Bana baktılar, bende “sizinle o asansöre binmem” dedim, onlarda o kabine doluşup gitti… 

Amcaya: "bu asansörlerin bozulmasının nedeni; bu kadar kişinin kabine doluşması dediğim halde, oradaki kansız herkes o kabine girdi”. 

Amcanın beyni öyle yaşlı ki; kendisinin altmışlı yaşlarda olduğunun farkında, ama beraber asansöre girdiklerinin yirmili yaşlara ulaşmadığının farkında değil.

Benim yüzümden ilk asansörü kaçırdılar ya, üzülmesinler... 
Bunu; beni görünce asansörün kapısını kapatanlara saysınlar, bunu o kabinleri tıklım tıklım doldurarak bozdukları asansörlere saysınlar, bunu yolun karşısına geçmek istediğimde bir iki metre önümdeki kız grubuna durarak yol veren ama ben geçerken kornaya basana ara gazı verene saysınlar, bunu sorunu Bimer'e ilettiğimde düşüncesizce verilen "Marmaray'ı biz yapmadık, karışmayız" cevabına saysınlar, bunu kilolu iki kişiye "lütfen gelmeyin, kabine sığmayız" dediğim de yine de tekerlekli sandalyemi iterek çekerek asansöre binip ve sonra bana "sen çok huysuzsun Allah bu sandalyede kimi oturtacağını biliyor" diyene saysınlar, bunu 19-20 yaşında olup asansör dolu olduğu halde benden az bir şey daha ileri gitmemi isteyene saysınlar. Engelli tuvaletlerini, alışveriş merkezi rampalarını, yaya geçitlerini, kaldırım ve rampalarını işgal edenlere saysınlar. Ankesörlü telefonlarda, atm cihazlarında, bankolarda yaşadığım zorluklara saysınlar. Devletin yasalarında yazdığı halde bana verilmeyen haklarıma saysınlar. 
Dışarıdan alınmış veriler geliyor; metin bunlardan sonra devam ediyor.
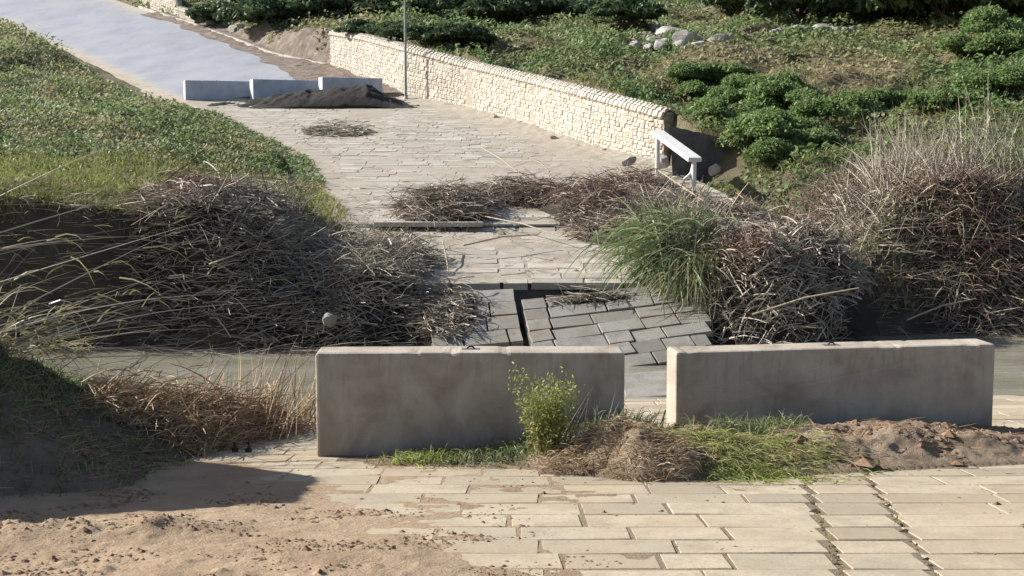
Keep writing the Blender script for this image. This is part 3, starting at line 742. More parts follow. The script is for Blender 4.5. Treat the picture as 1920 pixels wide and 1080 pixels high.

Saat 16:55 civarı ise Marmaray Kazlıçeşme'den çıktım Erey çay bahçesine doğru ilerliyorum. Kaldırım üzerinde bir kız çocuğu yere oturmuş dileniyor, hemen bir iki metre önümde olan bir bayan bir erkek durdu ve o kıza para verdi. Kız ise bu harekete karşılık olarak güldü gülümsedi, o öyle yapınca para verenler bir sevindi bir sevindiler, neredeyse havaya uçacaklar. 

İnsanımız neden böyle, farkında değiller mi; o çocuğa para verdikleri sürece anne babaları tarafından dilendirilmeye devam ettirilecek. 

Dilenen veya satış yapan çocuğa para verirseniz anne babası sevinir, bisküvi çikolata gofret verirseniz o sevinir.